On September 21, 2000, the Commission served the defendant mobile home parks with the "Instructions to Answer." Defendants were notified that their responses were due October 21, 2000.
On October 17, 2000, TURN contacted the assigned Administrative Law Judge (ALJ) to inform her that the parties were attempting to settle the case and that the deadline for the defendants to file their answers to the complaint should therefore be extended. The ALJ granted an open-ended extension subject to a subsequent demand to answer by the ALJ.
Nearly four months passed after the ALJ granted the extension, and since no settlement had been filed, the assigned ALJ issued a Ruling on February 15, 2001, ordering the defendant mobile home parks to answer the complaint by February 26, 2001. A Prehearing Conference (PHC) was scheduled for March 9, 2001 to set a schedule for resolving the complaint.
Before the answers were due, TURN contacted the ALJ to indicate that the parties had reached a settlement. On February 28, 2001, TURN served parties with its "Notice of Stipulation Conference" which informed parties that a stipulation conference would be held during the PHC on March 9, 2001. Holding a settlement conference is required pursuant to Rule 51.1(b) of the Commission's Rules of Practice and Procedure, and parties are required to receive seven days notice of the settlement conference. Therefore, TURN's notice was timely.

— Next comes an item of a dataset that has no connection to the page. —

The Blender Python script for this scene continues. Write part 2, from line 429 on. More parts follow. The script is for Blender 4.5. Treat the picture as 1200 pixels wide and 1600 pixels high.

TURN's notice also informed defendants that the ALJ had postponed the response date for defendants, with a revised date for the response to be rescheduled at the PHC. The draft stipulation document, "Joint Motion for Commission to Adopt Stipulations of Fact and Conclude Proceedings" accompanied TURN's notice to parties.
Nine of the 10 defendant mobile home parks were represented at the PHC on March 9, 2001. One defendant, Larry Wilson, representing Hillview Mobile Home Park, was unable to attend the PHC, but FAXed a letter to the ALJ on March 6, 2001, indicating that he had reviewed the draft stipulation and was willing to sign it.
At the PHC, TURN presented the stipulation document, and the ALJ and parties suggested a few minor changes. The ALJ ordered that the stipulation be filed and served no later than March 28, 2001. If the stipulation was filed by that date, the defendants would not be required to answer the complaint. The Joint Motion for Commission to Adopt Stipulations of Fact and Conclude Proceedings, which was signed by all ten named defendant mobile home parks, was filed on March 28, 2001.
2 The complaint recites additional defendants as "Does 1-100" but no defendants beyond those initially named have been added, e.g., as signatories to the settlement. Therefore, today's decision is conclusion only as to the named defendants.